>> BEGIN Collected material

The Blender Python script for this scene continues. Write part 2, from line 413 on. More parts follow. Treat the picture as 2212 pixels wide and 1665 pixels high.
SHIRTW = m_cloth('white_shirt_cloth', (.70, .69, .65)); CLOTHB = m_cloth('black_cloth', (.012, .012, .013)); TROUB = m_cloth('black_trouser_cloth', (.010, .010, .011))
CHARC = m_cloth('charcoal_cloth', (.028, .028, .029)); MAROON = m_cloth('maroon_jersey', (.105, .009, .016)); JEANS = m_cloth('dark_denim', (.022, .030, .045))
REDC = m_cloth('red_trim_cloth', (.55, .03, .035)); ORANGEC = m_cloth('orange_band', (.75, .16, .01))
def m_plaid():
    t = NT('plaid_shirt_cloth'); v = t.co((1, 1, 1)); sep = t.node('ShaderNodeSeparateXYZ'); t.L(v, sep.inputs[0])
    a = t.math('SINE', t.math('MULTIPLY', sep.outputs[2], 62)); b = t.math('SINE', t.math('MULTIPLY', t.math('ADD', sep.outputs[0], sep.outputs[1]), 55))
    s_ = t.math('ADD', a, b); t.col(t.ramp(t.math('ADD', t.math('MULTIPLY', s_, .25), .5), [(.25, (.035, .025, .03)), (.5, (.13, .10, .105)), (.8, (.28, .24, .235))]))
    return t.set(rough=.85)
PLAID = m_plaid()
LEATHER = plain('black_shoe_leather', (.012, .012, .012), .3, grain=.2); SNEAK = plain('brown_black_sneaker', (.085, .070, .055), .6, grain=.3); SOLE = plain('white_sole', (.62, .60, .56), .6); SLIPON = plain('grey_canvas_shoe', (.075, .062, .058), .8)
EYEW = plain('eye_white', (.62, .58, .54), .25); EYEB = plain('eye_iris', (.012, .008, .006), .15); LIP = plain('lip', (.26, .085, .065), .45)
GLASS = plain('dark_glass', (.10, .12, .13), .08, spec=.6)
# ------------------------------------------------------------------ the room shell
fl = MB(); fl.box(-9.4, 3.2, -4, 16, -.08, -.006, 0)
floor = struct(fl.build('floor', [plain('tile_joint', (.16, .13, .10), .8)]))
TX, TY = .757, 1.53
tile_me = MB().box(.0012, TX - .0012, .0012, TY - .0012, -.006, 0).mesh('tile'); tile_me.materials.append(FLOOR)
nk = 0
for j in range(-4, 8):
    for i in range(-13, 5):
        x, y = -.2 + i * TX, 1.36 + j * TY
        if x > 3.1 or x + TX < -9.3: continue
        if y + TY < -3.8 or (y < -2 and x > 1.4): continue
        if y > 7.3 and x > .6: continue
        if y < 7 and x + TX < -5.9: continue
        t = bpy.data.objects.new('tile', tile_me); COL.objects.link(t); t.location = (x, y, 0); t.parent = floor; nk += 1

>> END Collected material

**Objective**
Extract the data in full. Keep it word for word.

**Answer to this task**
The Blender Python script for this scene continues. Write part 2, from line 413 on. More parts follow. Treat the picture as 2212 pixels wide and 1665 pixels high.
SHIRTW = m_cloth('white_shirt_cloth', (.70, .69, .65)); CLOTHB = m_cloth('black_cloth', (.012, .012, .013)); TROUB = m_cloth('black_trouser_cloth', (.010, .010, .011))
CHARC = m_cloth('charcoal_cloth', (.028, .028, .029)); MAROON = m_cloth('maroon_jersey', (.105, .009, .016)); JEANS = m_cloth('dark_denim', (.022, .030, .045))
REDC = m_cloth('red_trim_cloth', (.55, .03, .035)); ORANGEC = m_cloth('orange_band', (.75, .16, .01))
def m_plaid():
    t = NT('plaid_shirt_cloth'); v = t.co((1, 1, 1)); sep = t.node('ShaderNodeSeparateXYZ'); t.L(v, sep.inputs[0])
    a = t.math('SINE', t.math('MULTIPLY', sep.outputs[2], 62)); b = t.math('SINE', t.math('MULTIPLY', t.math('ADD', sep.outputs[0], sep.outputs[1]), 55))
    s_ = t.math('ADD', a, b); t.col(t.ramp(t.math('ADD', t.math('MULTIPLY', s_, .25), .5), [(.25, (.035, .025, .03)), (.5, (.13, .10, .105)), (.8, (.28, .24, .235))]))
    return t.set(rough=.85)
PLAID = m_plaid()
LEATHER = plain('black_shoe_leather', (.012, .012, .012), .3, grain=.2); SNEAK = plain('brown_black_sneaker', (.085, .070, .055), .6, grain=.3); SOLE = plain('white_sole', (.62, .60, .56), .6); SLIPON = plain('grey_canvas_shoe', (.075, .062, .058), .8)
EYEW = plain('eye_white', (.62, .58, .54), .25); EYEB = plain('eye_iris', (.012, .008, .006), .15); LIP = plain('lip', (.26, .085, .065), .45)
GLASS = plain('dark_glass', (.10, .12, .13), .08, spec=.6)
# ------------------------------------------------------------------ the room shell
fl = MB(); fl.box(-9.4, 3.2, -4, 16, -.08, -.006, 0)
floor = struct(fl.build('floor', [plain('tile_joint', (.16, .13, .10), .8)]))
TX, TY = .757, 1.53
tile_me = MB().box(.0012, TX - .0012, .0012, TY - .0012, -.006, 0).mesh('tile'); tile_me.materials.append(FLOOR)
nk = 0
for j in range(-4, 8):
    for i in range(-13, 5):
        x, y = -.2 + i * TX, 1.36 + j * TY
        if x > 3.1 or x + TX < -9.3: continue
        if y + TY < -3.8 or (y < -2 and x > 1.4): continue
        if y > 7.3 and x > .6: continue
        if y < 7 and x + TX < -5.9: continue
        t = bpy.data.objects.new('tile', tile_me); COL.objects.link(t); t.location = (x, y, 0); t.parent = floor; nk += 1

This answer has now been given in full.